REQUIRED WORK: Retype the material below. Keep every word exactly as it is.

___ SOURCE EXCERPT

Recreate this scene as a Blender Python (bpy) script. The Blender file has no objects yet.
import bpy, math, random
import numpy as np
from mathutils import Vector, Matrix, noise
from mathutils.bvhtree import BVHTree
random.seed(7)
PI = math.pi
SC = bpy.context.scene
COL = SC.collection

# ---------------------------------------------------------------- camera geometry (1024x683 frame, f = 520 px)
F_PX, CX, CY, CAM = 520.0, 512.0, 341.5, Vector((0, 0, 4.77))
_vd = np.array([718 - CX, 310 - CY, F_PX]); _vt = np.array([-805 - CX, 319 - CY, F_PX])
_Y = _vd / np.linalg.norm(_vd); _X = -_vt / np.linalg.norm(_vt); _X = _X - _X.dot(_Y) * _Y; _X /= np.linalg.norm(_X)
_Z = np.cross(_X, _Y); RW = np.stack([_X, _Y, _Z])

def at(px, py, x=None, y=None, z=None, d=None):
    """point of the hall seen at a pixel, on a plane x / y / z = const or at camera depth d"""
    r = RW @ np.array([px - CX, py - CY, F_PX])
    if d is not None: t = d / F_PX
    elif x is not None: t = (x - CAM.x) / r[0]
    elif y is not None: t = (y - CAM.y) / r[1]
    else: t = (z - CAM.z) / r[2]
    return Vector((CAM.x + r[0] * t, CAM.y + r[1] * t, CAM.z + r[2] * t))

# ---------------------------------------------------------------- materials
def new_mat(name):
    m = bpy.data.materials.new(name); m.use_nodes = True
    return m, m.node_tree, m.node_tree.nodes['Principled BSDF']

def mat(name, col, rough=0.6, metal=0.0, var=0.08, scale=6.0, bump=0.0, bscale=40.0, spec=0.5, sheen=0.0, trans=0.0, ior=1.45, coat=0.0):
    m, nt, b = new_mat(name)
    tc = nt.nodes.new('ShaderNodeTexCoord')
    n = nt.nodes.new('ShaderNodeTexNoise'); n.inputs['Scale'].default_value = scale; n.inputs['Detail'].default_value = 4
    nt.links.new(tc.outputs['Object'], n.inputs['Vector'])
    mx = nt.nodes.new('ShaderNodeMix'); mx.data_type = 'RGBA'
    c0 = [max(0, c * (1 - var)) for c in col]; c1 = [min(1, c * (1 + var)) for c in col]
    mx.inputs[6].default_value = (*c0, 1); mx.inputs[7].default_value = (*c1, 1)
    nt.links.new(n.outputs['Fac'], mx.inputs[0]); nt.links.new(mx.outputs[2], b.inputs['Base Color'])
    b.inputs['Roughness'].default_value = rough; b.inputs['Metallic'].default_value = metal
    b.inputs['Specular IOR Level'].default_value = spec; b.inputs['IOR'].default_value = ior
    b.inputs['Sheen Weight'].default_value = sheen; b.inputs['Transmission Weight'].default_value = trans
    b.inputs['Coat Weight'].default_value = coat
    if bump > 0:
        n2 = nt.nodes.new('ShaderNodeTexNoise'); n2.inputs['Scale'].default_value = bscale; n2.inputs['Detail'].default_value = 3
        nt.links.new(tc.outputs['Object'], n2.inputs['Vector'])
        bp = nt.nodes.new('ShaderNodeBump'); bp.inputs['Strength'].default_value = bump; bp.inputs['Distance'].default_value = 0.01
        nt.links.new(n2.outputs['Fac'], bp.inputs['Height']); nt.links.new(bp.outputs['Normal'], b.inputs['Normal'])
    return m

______

SOLVED EXERCISE:
Recreate this scene as a Blender Python (bpy) script. The Blender file has no objects yet.
import bpy, math, random
import numpy as np
from mathutils import Vector, Matrix, noise
from mathutils.bvhtree import BVHTree
random.seed(7)
PI = math.pi
SC = bpy.context.scene
COL = SC.collection

# ---------------------------------------------------------------- camera geometry (1024x683 frame, f = 520 px)
F_PX, CX, CY, CAM = 520.0, 512.0, 341.5, Vector((0, 0, 4.77))
_vd = np.array([718 - CX, 310 - CY, F_PX]); _vt = np.array([-805 - CX, 319 - CY, F_PX])
_Y = _vd / np.linalg.norm(_vd); _X = -_vt / np.linalg.norm(_vt); _X = _X - _X.dot(_Y) * _Y; _X /= np.linalg.norm(_X)
_Z = np.cross(_X, _Y); RW = np.stack([_X, _Y, _Z])

def at(px, py, x=None, y=None, z=None, d=None):
    """point of the hall seen at a pixel, on a plane x / y / z = const or at camera depth d"""
    r = RW @ np.array([px - CX, py - CY, F_PX])
    if d is not None: t = d / F_PX
    elif x is not None: t = (x - CAM.x) / r[0]
    elif y is not None: t = (y - CAM.y) / r[1]
    else: t = (z - CAM.z) / r[2]
    return Vector((CAM.x + r[0] * t, CAM.y + r[1] * t, CAM.z + r[2] * t))

# ---------------------------------------------------------------- materials
def new_mat(name):
    m = bpy.data.materials.new(name); m.use_nodes = True
    return m, m.node_tree, m.node_tree.nodes['Principled BSDF']

def mat(name, col, rough=0.6, metal=0.0, var=0.08, scale=6.0, bump=0.0, bscale=40.0, spec=0.5, sheen=0.0, trans=0.0, ior=1.45, coat=0.0):
    m, nt, b = new_mat(name)
    tc = nt.nodes.new('ShaderNodeTexCoord')
    n = nt.nodes.new('ShaderNodeTexNoise'); n.inputs['Scale'].default_value = scale; n.inputs['Detail'].default_value = 4
    nt.links.new(tc.outputs['Object'], n.inputs['Vector'])
    mx = nt.nodes.new('ShaderNodeMix'); mx.data_type = 'RGBA'
    c0 = [max(0, c * (1 - var)) for c in col]; c1 = [min(1, c * (1 + var)) for c in col]
    mx.inputs[6].default_value = (*c0, 1); mx.inputs[7].default_value = (*c1, 1)
    nt.links.new(n.outputs['Fac'], mx.inputs[0]); nt.links.new(mx.outputs[2], b.inputs['Base Color'])
    b.inputs['Roughness'].default_value = rough; b.inputs['Metallic'].default_value = metal
    b.inputs['Specular IOR Level'].default_value = spec; b.inputs['IOR'].default_value = ior
    b.inputs['Sheen Weight'].default_value = sheen; b.inputs['Transmission Weight'].default_value = trans
    b.inputs['Coat Weight'].default_value = coat
    if bump > 0:
        n2 = nt.nodes.new('ShaderNodeTexNoise'); n2.inputs['Scale'].default_value = bscale; n2.inputs['Detail'].default_value = 3
        nt.links.new(tc.outputs['Object'], n2.inputs['Vector'])
        bp = nt.nodes.new('ShaderNodeBump'); bp.inputs['Strength'].default_value = bump; bp.inputs['Distance'].default_value = 0.01
        nt.links.new(n2.outputs['Fac'], bp.inputs['Height']); nt.links.new(bp.outputs['Normal'], b.inputs['Normal'])
    return m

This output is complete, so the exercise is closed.